_Exercise objective_. Your output is the lines from the first one to the one containing "ground = grid_mesh('snow_ground', GX, GY, GZ, M_SNOW);", repeated exactly, with images left out.

--- Start of Available data ---

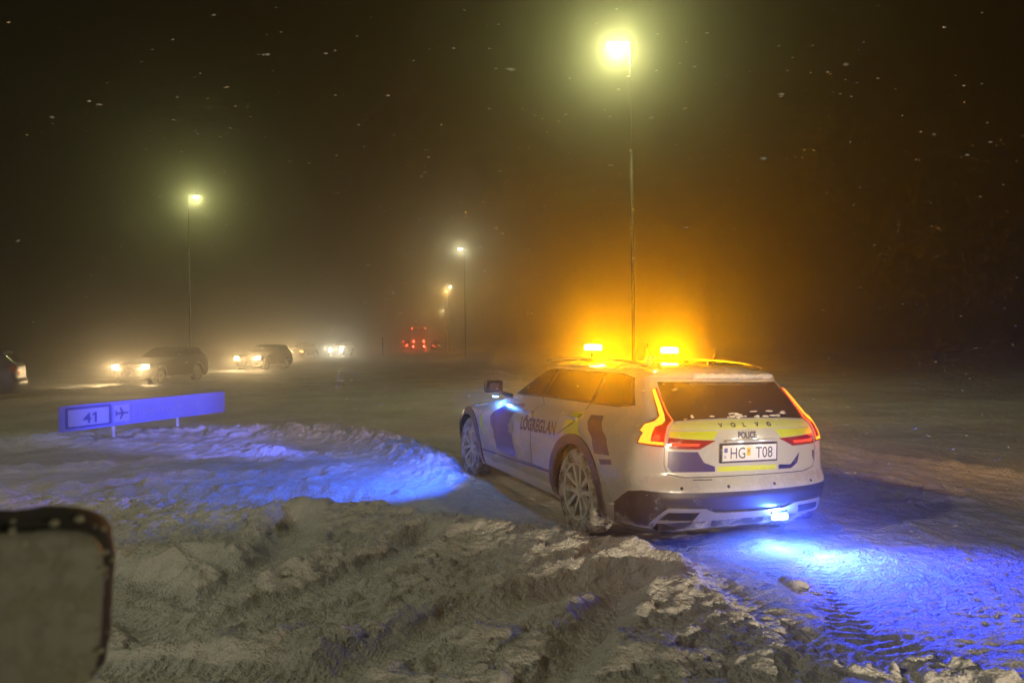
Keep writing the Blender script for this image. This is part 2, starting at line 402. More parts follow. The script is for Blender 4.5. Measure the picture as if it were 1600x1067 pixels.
L(b1.outputs[0], b2.inputs['Normal']); L(b2.outputs[0], b.inputs['Normal'])
ground = grid_mesh('snow_ground', GX, GY, GZ, M_SNOW); tag(ground, kind='structure')

def gz(x, y): return float(terrain(np.array([[x]]), np.array([[y]]))[0, 0])

# ------------------------------------------------------------------ haze of blowing snow
hz = MB(); hz.box((0, 150, 6.5), (1400, 1100, 18.0))
hm = bpy.data.materials.new('haze'); hm.use_nodes = True; ht = hm.node_tree; ht.nodes.clear()
ho = ht.nodes.new('ShaderNodeOutputMaterial'); hv = ht.nodes.new('ShaderNodeVolumePrincipled')
hv.inputs['Color'].default_value = (0.97, 0.93, 0.82, 1); hv.inputs['Density'].default_value = HAZE_DENSITY
hv.inputs['Anisotropy'].default_value = HAZE_G
ht.links.new(hv.outputs[0], ho.inputs['Volume'])
tag(hz.build('haze', hm), kind='stuff')

# ------------------------------------------------------------------ car body surface

# ---- car body surface: sheet coordinates (S, v) -> local x (forward), y (left), z (up)
SR, SS, SF = 1.0, 3.4, 1.0            # sheet lengths of rear end, side, front end
ZC = 1.40                              # below: v = z ; above: roof dome
ZT = 1.62
def _pl(t): a=np.array(t,float); return lambda z: np.interp(z,a[:,0],a[:,1])
XR=_pl([(.22,-.96),(.27,-1.02),(.34,-1.075),(.42,-1.11),(.50,-1.125),(.56,-1.12),(.60,-1.10),(.64,-1.07),(.68,-1.062),(.9,-1.062),(.96,-1.058),(1.0,-1.045),(1.04,-1.025),(1.07,-.995),(1.09,-.965),(1.36,-.70),(1.375,-.70),(1.385,-.735),(1.40,-.72)])
XF=_pl([(.22,3.55),(.30,3.68),(.40,3.76),(.60,3.80),(.74,3.77),(.82,3.70),(.87,3.5),(.93,3.1),(.98,2.75),(1.02,2.42),(1.05,2.15),(1.2,1.85),(1.38,1.45),(1.40,1.40)])
W0=_pl([(.22,.86),(.30,.90),(.40,.925),(.52,.94),(.64,.947),(.76,.945),(.86,.935),(.93,.918),(.99,.89),(1.03,.862),(1.06,.842),(1.2,.765),(1.3,.705),(1.40,.635)])
LR=_pl([(.22,.34),(.5,.36),(.7,.34),(.95,.34),(1.05,.30),(1.36,.22),(1.40,.2)])
LF=_pl([(.22,.5),(.7,.6),(.85,.8),(1.02,.7),(1.1,.55),(1.4,.35)])
NR=_pl([(.22,3.2),(.6,3.2),(.8,3.4),(1.0,3.6),(1.1,4.5),(1.40,5.0)])
NF=_pl([(.22,2.4),(.8,2.4),(1.0,2.6),(1.4,3.2)])
DR=_pl([(.22,.05),(.6,.035),(.9,.06),(1.05,.09),(1.4,.05)])
def width(x,z):
    w=W0(z)
    t=np.clip(-(x)/1.1,0,1); w=w-DR(z)*t*t
    f=np.clip((x-2.5)/1.3,0,1); w=w-(.06+.10*np.clip((z-.8)/.2,0,1))*f*f
    g=np.clip((x-.9)/1.2,0,1); w=w-.05*np.clip((z-1.05)/.3,0,1)*g*g
    return w
def BODY(S,v):
    S=np.asarray(S,float); v=np.asarray(v,float); S,v=np.broadcast_arrays(S,v)
    sg=np.where(S<0,-1.,1.); a=np.abs(S)
    z=np.minimum(v,ZC); t=np.clip((v-ZC)/(ZT-ZC),0,1); k=np.cos(t*np.pi/2)
    xr,xf,lr,lf=XR(z),XF(z),LR(z),LF(z)
    xr=xr+.25*(1-k); xf=xf-.25*(1-k)
    xa,xb=xr+lr,xf-lf
    ph=np.clip(a/SR,0,1)*np.pi/2; pf=np.clip((SR+SS+SF-a)/SF,0,1)*np.pi/2
    nr,nf=2/NR(z),2/NF(z)
    eps=1e-9
    xR=xr+lr*(1-np.clip(np.cos(ph),eps,1)**nr); gR=np.clip(np.sin(ph),0,1)**nr
    xF=xf-lf*(1-np.clip(np.cos(pf),eps,1)**nf); gF=np.clip(np.sin(pf),0,1)**nf
    s=np.clip((a-SR)/SS,0,1); xS=xa+(xb-xa)*s
    x=np.where(a<SR,xR,np.where(a>SR+SS,xF,xS)); g=np.where(a<SR,gR,np.where(a>SR+SS,gF,1.))
    y=width(x,z)*g*k
    rise=.085*np.clip(1-((x-.45)/1.75)**2,0,1)**.6
    zz=z+np.where(t>0,np.sin(t*np.pi/2)*(rise+.012),0)
    return np.stack([x,sg*y,zz],-1)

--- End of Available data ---

_Response for this exercise_.
Keep writing the Blender script for this image. This is part 2, starting at line 402. More parts follow. The script is for Blender 4.5. Measure the picture as if it were 1600x1067 pixels.
L(b1.outputs[0], b2.inputs['Normal']); L(b2.outputs[0], b.inputs['Normal'])
ground = grid_mesh('snow_ground', GX, GY, GZ, M_SNOW); tag(ground, kind='structure')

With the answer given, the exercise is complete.